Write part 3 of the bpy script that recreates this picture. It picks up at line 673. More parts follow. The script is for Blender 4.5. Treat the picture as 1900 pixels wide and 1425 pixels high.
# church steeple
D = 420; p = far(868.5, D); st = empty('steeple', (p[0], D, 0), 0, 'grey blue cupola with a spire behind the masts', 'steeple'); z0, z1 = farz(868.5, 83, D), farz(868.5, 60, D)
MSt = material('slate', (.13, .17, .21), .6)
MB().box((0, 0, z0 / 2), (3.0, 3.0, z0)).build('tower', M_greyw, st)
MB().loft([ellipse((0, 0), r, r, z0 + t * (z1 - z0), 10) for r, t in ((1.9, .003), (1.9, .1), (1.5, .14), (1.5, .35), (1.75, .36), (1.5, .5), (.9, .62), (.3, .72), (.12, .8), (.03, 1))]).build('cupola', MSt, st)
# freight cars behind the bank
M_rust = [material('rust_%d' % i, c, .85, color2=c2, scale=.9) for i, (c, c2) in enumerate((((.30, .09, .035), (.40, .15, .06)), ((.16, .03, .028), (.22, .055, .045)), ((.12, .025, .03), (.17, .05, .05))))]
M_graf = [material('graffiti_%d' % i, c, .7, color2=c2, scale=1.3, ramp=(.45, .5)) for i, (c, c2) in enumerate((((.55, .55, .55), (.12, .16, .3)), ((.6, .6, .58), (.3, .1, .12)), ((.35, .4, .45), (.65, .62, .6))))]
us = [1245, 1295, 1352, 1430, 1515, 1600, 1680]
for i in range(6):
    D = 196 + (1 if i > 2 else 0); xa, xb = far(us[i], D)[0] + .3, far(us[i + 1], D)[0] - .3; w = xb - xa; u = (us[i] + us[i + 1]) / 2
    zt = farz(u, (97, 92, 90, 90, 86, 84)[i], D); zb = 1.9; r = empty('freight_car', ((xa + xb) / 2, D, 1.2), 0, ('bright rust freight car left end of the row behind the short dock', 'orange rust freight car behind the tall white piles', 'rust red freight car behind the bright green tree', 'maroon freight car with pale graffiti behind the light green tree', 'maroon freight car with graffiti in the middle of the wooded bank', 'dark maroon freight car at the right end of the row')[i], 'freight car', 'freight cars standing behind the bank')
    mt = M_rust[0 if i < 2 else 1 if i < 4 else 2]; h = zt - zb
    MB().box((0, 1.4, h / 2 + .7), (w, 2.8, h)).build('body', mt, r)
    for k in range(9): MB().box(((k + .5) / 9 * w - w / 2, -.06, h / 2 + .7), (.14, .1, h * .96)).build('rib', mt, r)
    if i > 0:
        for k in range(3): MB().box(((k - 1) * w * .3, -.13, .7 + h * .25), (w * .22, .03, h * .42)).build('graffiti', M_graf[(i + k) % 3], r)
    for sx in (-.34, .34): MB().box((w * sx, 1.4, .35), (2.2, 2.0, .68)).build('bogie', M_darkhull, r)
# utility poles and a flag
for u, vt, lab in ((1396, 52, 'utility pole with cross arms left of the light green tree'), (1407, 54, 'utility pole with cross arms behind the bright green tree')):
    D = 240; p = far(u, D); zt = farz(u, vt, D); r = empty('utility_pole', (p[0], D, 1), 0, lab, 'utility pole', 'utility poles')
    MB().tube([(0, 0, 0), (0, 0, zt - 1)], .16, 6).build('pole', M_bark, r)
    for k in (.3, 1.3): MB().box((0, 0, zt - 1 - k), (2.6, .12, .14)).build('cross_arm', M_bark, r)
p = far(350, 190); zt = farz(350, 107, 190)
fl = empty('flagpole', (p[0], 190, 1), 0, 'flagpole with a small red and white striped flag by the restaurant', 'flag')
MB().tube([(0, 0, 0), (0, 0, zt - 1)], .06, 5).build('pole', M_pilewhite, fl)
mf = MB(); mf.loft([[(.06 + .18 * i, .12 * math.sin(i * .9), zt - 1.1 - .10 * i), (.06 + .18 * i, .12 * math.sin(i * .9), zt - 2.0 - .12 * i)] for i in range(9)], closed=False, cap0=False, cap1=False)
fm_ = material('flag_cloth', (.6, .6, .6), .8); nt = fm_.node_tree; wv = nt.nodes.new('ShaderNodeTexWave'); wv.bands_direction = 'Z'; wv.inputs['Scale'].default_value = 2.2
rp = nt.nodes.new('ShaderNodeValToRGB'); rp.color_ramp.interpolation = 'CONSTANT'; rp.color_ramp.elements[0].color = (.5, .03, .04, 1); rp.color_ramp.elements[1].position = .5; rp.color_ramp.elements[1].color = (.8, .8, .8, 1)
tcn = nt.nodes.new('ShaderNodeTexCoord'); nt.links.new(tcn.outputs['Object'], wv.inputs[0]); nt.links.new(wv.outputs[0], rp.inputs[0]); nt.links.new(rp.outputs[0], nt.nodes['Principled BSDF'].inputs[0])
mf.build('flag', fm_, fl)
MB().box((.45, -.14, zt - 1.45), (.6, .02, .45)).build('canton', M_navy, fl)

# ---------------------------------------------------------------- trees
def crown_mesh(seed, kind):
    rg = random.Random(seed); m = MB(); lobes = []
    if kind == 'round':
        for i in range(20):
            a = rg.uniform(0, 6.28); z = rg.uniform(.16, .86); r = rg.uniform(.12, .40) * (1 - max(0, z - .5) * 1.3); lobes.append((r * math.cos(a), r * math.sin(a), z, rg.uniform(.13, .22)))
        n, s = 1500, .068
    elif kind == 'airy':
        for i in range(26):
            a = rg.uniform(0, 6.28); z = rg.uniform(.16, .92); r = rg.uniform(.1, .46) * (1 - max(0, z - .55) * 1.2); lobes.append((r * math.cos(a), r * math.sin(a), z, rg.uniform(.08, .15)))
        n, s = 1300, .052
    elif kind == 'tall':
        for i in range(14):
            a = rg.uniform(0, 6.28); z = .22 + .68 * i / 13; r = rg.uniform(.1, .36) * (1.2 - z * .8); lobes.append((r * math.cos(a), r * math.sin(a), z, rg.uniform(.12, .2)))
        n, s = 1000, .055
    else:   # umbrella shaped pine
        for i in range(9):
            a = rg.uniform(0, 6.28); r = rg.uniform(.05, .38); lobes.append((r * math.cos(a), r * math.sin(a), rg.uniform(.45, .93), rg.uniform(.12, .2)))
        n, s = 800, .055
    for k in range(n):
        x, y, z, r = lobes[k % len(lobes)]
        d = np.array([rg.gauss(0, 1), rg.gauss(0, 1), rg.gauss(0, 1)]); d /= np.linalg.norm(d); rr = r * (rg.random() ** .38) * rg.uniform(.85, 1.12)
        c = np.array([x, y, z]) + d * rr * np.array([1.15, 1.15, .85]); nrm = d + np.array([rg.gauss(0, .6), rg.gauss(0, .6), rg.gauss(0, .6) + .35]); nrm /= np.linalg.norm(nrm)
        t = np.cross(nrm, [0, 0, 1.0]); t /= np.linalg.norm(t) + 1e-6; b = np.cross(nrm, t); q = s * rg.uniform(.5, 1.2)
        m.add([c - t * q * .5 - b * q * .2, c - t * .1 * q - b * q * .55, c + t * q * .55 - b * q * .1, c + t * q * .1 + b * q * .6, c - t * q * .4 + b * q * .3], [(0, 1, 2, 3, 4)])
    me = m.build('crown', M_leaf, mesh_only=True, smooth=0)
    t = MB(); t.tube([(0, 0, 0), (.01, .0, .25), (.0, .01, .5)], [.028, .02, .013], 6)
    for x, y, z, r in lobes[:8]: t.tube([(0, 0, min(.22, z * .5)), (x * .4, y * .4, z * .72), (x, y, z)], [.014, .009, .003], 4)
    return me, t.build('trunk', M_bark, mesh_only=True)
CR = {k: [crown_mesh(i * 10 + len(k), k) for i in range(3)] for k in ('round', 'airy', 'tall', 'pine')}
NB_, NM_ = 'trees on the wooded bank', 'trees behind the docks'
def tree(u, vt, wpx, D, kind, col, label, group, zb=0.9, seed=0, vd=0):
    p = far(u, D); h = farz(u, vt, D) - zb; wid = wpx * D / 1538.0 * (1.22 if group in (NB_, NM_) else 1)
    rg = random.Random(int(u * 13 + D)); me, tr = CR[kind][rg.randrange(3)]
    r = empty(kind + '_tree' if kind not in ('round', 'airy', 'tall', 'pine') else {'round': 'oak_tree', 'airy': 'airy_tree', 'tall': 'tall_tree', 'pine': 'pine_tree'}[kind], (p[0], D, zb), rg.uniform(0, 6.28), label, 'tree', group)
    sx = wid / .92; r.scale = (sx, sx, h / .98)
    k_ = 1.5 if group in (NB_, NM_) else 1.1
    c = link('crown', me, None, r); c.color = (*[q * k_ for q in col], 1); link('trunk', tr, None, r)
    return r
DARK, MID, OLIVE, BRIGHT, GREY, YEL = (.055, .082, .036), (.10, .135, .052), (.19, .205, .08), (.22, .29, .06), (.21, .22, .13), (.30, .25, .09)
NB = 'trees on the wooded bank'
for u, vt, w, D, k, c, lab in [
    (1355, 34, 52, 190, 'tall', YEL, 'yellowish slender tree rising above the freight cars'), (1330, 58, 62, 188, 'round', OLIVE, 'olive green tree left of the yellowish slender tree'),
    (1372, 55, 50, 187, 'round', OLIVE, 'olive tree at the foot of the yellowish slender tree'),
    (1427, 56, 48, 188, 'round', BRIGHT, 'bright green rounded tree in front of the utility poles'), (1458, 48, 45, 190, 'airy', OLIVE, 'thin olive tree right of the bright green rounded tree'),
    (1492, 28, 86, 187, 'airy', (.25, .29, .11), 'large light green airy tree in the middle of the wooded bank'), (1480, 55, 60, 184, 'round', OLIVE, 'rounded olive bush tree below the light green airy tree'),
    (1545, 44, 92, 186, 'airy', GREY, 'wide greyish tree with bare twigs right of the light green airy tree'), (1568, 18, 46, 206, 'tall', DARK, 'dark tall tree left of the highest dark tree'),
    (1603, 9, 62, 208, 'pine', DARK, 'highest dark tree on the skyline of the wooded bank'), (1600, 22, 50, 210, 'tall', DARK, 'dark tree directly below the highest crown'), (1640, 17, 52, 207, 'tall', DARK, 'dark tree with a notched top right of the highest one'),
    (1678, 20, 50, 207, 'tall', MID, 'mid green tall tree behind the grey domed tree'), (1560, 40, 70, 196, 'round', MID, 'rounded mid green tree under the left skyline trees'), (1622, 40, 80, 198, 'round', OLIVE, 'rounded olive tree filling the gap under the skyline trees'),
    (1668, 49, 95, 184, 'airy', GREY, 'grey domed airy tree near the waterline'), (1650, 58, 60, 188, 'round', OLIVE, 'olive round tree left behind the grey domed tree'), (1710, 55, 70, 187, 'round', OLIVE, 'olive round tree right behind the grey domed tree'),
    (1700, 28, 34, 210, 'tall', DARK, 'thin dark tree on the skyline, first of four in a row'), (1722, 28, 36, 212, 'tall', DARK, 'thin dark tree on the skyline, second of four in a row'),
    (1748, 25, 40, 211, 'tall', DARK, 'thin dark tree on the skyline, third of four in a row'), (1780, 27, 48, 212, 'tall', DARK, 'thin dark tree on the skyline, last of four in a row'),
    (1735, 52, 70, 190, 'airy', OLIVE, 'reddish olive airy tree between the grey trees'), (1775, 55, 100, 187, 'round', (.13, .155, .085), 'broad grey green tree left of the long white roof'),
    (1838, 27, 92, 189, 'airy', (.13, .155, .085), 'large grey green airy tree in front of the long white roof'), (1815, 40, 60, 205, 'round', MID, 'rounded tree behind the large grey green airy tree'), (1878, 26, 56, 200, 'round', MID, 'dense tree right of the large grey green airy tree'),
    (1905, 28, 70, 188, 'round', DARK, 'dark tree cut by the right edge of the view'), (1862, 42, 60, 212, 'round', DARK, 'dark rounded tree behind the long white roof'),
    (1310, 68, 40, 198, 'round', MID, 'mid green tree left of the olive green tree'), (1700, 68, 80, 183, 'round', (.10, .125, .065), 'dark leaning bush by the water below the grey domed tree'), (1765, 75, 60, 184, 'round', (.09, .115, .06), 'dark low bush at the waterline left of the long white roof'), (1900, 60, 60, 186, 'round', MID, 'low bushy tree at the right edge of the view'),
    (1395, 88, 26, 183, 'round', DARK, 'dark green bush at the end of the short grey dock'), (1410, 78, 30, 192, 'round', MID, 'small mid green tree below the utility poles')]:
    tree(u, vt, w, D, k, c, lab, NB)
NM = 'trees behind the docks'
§
* TASK DETAILS
Reproduce each line holding the word "wide".

* OUTPUT BELOW
Write part 3 of the bpy script that recreates this picture. It picks up at line 673. More parts follow. The script is for Blender 4.5. Treat the picture as 1900 pixels wide and 1425 pixels high.
    (1545, 44, 92, 186, 'airy', GREY, 'wide greyish tree with bare twigs right of the light green airy tree'), (1568, 18, 46, 206, 'tall', DARK, 'dark tall tree left of the highest dark tree'),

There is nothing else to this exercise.